**INSTRUCTIONS TO FOLLOW**. Extract the data exactly, missing nothing.

**DATA LINES**.
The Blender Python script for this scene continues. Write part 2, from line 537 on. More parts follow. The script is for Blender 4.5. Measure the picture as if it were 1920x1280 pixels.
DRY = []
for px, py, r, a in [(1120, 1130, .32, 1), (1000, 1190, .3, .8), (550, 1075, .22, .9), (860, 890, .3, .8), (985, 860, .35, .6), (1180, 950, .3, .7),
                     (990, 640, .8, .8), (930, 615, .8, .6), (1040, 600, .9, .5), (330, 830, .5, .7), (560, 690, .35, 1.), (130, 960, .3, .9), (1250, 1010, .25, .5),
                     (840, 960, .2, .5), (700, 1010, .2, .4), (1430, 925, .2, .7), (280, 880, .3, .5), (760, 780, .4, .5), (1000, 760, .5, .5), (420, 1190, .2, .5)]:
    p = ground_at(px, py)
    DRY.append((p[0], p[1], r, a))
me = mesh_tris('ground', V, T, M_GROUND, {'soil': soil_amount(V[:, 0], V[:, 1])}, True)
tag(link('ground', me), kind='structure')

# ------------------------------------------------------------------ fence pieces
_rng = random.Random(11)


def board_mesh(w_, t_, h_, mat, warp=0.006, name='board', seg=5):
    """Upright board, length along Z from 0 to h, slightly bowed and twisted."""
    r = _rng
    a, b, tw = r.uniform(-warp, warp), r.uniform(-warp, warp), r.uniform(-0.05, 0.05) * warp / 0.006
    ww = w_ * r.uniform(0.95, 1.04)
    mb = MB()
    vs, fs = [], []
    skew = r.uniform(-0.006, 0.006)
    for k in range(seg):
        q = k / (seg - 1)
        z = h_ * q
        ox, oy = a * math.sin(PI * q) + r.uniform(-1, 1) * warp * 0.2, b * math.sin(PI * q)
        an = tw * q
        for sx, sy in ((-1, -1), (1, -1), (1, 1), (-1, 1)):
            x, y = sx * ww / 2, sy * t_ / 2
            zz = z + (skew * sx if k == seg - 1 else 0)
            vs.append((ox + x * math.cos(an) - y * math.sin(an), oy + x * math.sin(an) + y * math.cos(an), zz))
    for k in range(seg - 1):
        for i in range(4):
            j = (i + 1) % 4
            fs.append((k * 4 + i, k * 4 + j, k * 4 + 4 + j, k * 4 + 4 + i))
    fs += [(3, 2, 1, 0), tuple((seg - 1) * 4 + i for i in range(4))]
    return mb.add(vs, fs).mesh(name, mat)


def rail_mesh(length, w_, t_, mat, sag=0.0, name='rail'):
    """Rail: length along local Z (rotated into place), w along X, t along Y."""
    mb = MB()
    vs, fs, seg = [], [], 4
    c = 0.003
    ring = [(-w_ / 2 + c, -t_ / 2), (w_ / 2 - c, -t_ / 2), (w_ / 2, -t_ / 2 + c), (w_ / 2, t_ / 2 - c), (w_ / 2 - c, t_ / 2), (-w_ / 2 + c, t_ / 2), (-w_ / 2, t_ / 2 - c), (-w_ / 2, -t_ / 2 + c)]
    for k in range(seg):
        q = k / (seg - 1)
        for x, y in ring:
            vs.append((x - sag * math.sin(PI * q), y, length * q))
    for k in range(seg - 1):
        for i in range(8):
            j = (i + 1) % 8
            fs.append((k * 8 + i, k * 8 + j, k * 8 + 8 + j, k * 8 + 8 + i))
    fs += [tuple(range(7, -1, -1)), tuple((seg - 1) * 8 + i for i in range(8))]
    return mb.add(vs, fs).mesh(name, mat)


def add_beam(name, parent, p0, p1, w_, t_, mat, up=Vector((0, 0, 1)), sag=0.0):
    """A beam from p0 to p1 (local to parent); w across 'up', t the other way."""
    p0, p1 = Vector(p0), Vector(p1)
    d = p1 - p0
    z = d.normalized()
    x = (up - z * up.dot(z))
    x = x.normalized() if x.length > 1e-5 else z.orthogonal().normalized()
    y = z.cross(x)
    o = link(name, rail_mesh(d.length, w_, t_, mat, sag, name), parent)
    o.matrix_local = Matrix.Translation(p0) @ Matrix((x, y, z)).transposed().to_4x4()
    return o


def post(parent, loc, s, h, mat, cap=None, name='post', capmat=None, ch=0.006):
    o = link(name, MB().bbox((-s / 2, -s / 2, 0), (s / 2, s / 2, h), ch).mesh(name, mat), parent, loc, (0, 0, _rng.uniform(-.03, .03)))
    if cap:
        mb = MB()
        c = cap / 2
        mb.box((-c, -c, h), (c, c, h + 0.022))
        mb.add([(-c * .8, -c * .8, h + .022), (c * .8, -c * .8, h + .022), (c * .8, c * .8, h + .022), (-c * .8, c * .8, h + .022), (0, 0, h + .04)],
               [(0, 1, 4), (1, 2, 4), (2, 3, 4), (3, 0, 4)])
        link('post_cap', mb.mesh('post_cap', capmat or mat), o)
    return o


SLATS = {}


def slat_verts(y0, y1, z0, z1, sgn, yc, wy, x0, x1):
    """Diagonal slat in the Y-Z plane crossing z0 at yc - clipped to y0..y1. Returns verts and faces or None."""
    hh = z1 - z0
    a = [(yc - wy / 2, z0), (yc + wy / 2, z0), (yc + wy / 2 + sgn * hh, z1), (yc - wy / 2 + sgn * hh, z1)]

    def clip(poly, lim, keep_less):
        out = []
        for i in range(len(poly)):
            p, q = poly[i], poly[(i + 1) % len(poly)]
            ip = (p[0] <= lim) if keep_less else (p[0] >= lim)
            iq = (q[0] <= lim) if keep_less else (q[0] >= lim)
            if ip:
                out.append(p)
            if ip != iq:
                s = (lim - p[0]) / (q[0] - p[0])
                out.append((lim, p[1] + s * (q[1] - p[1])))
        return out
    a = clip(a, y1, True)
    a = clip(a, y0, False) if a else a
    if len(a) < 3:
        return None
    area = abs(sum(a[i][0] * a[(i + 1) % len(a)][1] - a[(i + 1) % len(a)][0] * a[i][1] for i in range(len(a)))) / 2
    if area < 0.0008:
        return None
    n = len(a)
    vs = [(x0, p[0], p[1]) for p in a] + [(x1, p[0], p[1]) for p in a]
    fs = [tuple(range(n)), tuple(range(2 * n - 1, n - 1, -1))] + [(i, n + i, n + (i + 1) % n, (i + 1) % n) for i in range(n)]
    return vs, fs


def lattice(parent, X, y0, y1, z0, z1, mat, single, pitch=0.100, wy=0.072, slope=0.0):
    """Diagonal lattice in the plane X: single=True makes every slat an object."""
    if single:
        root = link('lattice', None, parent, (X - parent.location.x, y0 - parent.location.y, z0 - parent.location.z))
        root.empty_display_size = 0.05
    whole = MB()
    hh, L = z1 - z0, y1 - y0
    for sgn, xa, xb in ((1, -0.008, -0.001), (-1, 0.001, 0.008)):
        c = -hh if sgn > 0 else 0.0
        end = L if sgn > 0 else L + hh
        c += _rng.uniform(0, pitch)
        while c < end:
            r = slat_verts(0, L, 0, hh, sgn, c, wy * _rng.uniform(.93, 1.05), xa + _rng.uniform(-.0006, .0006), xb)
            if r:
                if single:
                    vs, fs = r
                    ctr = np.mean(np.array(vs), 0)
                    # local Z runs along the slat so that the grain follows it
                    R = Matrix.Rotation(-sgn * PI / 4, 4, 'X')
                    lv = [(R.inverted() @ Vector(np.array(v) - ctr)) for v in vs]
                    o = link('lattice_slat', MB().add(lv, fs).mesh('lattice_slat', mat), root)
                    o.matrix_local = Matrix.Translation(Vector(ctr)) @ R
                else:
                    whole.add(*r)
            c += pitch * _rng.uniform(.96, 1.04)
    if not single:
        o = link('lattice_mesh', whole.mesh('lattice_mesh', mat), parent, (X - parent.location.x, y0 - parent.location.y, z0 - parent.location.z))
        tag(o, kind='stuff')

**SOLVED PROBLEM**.
The Blender Python script for this scene continues. Write part 2, from line 537 on. More parts follow. The script is for Blender 4.5. Measure the picture as if it were 1920x1280 pixels.
DRY = []
for px, py, r, a in [(1120, 1130, .32, 1), (1000, 1190, .3, .8), (550, 1075, .22, .9), (860, 890, .3, .8), (985, 860, .35, .6), (1180, 950, .3, .7),
                     (990, 640, .8, .8), (930, 615, .8, .6), (1040, 600, .9, .5), (330, 830, .5, .7), (560, 690, .35, 1.), (130, 960, .3, .9), (1250, 1010, .25, .5),
                     (840, 960, .2, .5), (700, 1010, .2, .4), (1430, 925, .2, .7), (280, 880, .3, .5), (760, 780, .4, .5), (1000, 760, .5, .5), (420, 1190, .2, .5)]:
    p = ground_at(px, py)
    DRY.append((p[0], p[1], r, a))
me = mesh_tris('ground', V, T, M_GROUND, {'soil': soil_amount(V[:, 0], V[:, 1])}, True)
tag(link('ground', me), kind='structure')

# ------------------------------------------------------------------ fence pieces
_rng = random.Random(11)


def board_mesh(w_, t_, h_, mat, warp=0.006, name='board', seg=5):
    """Upright board, length along Z from 0 to h, slightly bowed and twisted."""
    r = _rng
    a, b, tw = r.uniform(-warp, warp), r.uniform(-warp, warp), r.uniform(-0.05, 0.05) * warp / 0.006
    ww = w_ * r.uniform(0.95, 1.04)
    mb = MB()
    vs, fs = [], []
    skew = r.uniform(-0.006, 0.006)
    for k in range(seg):
        q = k / (seg - 1)
        z = h_ * q
        ox, oy = a * math.sin(PI * q) + r.uniform(-1, 1) * warp * 0.2, b * math.sin(PI * q)
        an = tw * q
        for sx, sy in ((-1, -1), (1, -1), (1, 1), (-1, 1)):
            x, y = sx * ww / 2, sy * t_ / 2
            zz = z + (skew * sx if k == seg - 1 else 0)
            vs.append((ox + x * math.cos(an) - y * math.sin(an), oy + x * math.sin(an) + y * math.cos(an), zz))
    for k in range(seg - 1):
        for i in range(4):
            j = (i + 1) % 4
            fs.append((k * 4 + i, k * 4 + j, k * 4 + 4 + j, k * 4 + 4 + i))
    fs += [(3, 2, 1, 0), tuple((seg - 1) * 4 + i for i in range(4))]
    return mb.add(vs, fs).mesh(name, mat)


def rail_mesh(length, w_, t_, mat, sag=0.0, name='rail'):
    """Rail: length along local Z (rotated into place), w along X, t along Y."""
    mb = MB()
    vs, fs, seg = [], [], 4
    c = 0.003
    ring = [(-w_ / 2 + c, -t_ / 2), (w_ / 2 - c, -t_ / 2), (w_ / 2, -t_ / 2 + c), (w_ / 2, t_ / 2 - c), (w_ / 2 - c, t_ / 2), (-w_ / 2 + c, t_ / 2), (-w_ / 2, t_ / 2 - c), (-w_ / 2, -t_ / 2 + c)]
    for k in range(seg):
        q = k / (seg - 1)
        for x, y in ring:
            vs.append((x - sag * math.sin(PI * q), y, length * q))
    for k in range(seg - 1):
        for i in range(8):
            j = (i + 1) % 8
            fs.append((k * 8 + i, k * 8 + j, k * 8 + 8 + j, k * 8 + 8 + i))
    fs += [tuple(range(7, -1, -1)), tuple((seg - 1) * 8 + i for i in range(8))]
    return mb.add(vs, fs).mesh(name, mat)


def add_beam(name, parent, p0, p1, w_, t_, mat, up=Vector((0, 0, 1)), sag=0.0):
    """A beam from p0 to p1 (local to parent); w across 'up', t the other way."""
    p0, p1 = Vector(p0), Vector(p1)
    d = p1 - p0
    z = d.normalized()
    x = (up - z * up.dot(z))
    x = x.normalized() if x.length > 1e-5 else z.orthogonal().normalized()
    y = z.cross(x)
    o = link(name, rail_mesh(d.length, w_, t_, mat, sag, name), parent)
    o.matrix_local = Matrix.Translation(p0) @ Matrix((x, y, z)).transposed().to_4x4()
    return o


def post(parent, loc, s, h, mat, cap=None, name='post', capmat=None, ch=0.006):
    o = link(name, MB().bbox((-s / 2, -s / 2, 0), (s / 2, s / 2, h), ch).mesh(name, mat), parent, loc, (0, 0, _rng.uniform(-.03, .03)))
    if cap:
        mb = MB()
        c = cap / 2
        mb.box((-c, -c, h), (c, c, h + 0.022))
        mb.add([(-c * .8, -c * .8, h + .022), (c * .8, -c * .8, h + .022), (c * .8, c * .8, h + .022), (-c * .8, c * .8, h + .022), (0, 0, h + .04)],
               [(0, 1, 4), (1, 2, 4), (2, 3, 4), (3, 0, 4)])
        link('post_cap', mb.mesh('post_cap', capmat or mat), o)
    return o


SLATS = {}


def slat_verts(y0, y1, z0, z1, sgn, yc, wy, x0, x1):
    """Diagonal slat in the Y-Z plane crossing z0 at yc - clipped to y0..y1. Returns verts and faces or None."""
    hh = z1 - z0
    a = [(yc - wy / 2, z0), (yc + wy / 2, z0), (yc + wy / 2 + sgn * hh, z1), (yc - wy / 2 + sgn * hh, z1)]

    def clip(poly, lim, keep_less):
        out = []
        for i in range(len(poly)):
            p, q = poly[i], poly[(i + 1) % len(poly)]
            ip = (p[0] <= lim) if keep_less else (p[0] >= lim)
            iq = (q[0] <= lim) if keep_less else (q[0] >= lim)
            if ip:
                out.append(p)
            if ip != iq:
                s = (lim - p[0]) / (q[0] - p[0])
                out.append((lim, p[1] + s * (q[1] - p[1])))
        return out
    a = clip(a, y1, True)
    a = clip(a, y0, False) if a else a
    if len(a) < 3:
        return None
    area = abs(sum(a[i][0] * a[(i + 1) % len(a)][1] - a[(i + 1) % len(a)][0] * a[i][1] for i in range(len(a)))) / 2
    if area < 0.0008:
        return None
    n = len(a)
    vs = [(x0, p[0], p[1]) for p in a] + [(x1, p[0], p[1]) for p in a]
    fs = [tuple(range(n)), tuple(range(2 * n - 1, n - 1, -1))] + [(i, n + i, n + (i + 1) % n, (i + 1) % n) for i in range(n)]
    return vs, fs


def lattice(parent, X, y0, y1, z0, z1, mat, single, pitch=0.100, wy=0.072, slope=0.0):
    """Diagonal lattice in the plane X: single=True makes every slat an object."""
    if single:
        root = link('lattice', None, parent, (X - parent.location.x, y0 - parent.location.y, z0 - parent.location.z))
        root.empty_display_size = 0.05
    whole = MB()
    hh, L = z1 - z0, y1 - y0
    for sgn, xa, xb in ((1, -0.008, -0.001), (-1, 0.001, 0.008)):
        c = -hh if sgn > 0 else 0.0
        end = L if sgn > 0 else L + hh
        c += _rng.uniform(0, pitch)
        while c < end:
            r = slat_verts(0, L, 0, hh, sgn, c, wy * _rng.uniform(.93, 1.05), xa + _rng.uniform(-.0006, .0006), xb)
            if r:
                if single:
                    vs, fs = r
                    ctr = np.mean(np.array(vs), 0)
                    # local Z runs along the slat so that the grain follows it
                    R = Matrix.Rotation(-sgn * PI / 4, 4, 'X')
                    lv = [(R.inverted() @ Vector(np.array(v) - ctr)) for v in vs]
                    o = link('lattice_slat', MB().add(lv, fs).mesh('lattice_slat', mat), root)
                    o.matrix_local = Matrix.Translation(Vector(ctr)) @ R
                else:
                    whole.add(*r)
            c += pitch * _rng.uniform(.96, 1.04)
    if not single:
        o = link('lattice_mesh', whole.mesh('lattice_mesh', mat), parent, (X - parent.location.x, y0 - parent.location.y, z0 - parent.location.z))
        tag(o, kind='stuff')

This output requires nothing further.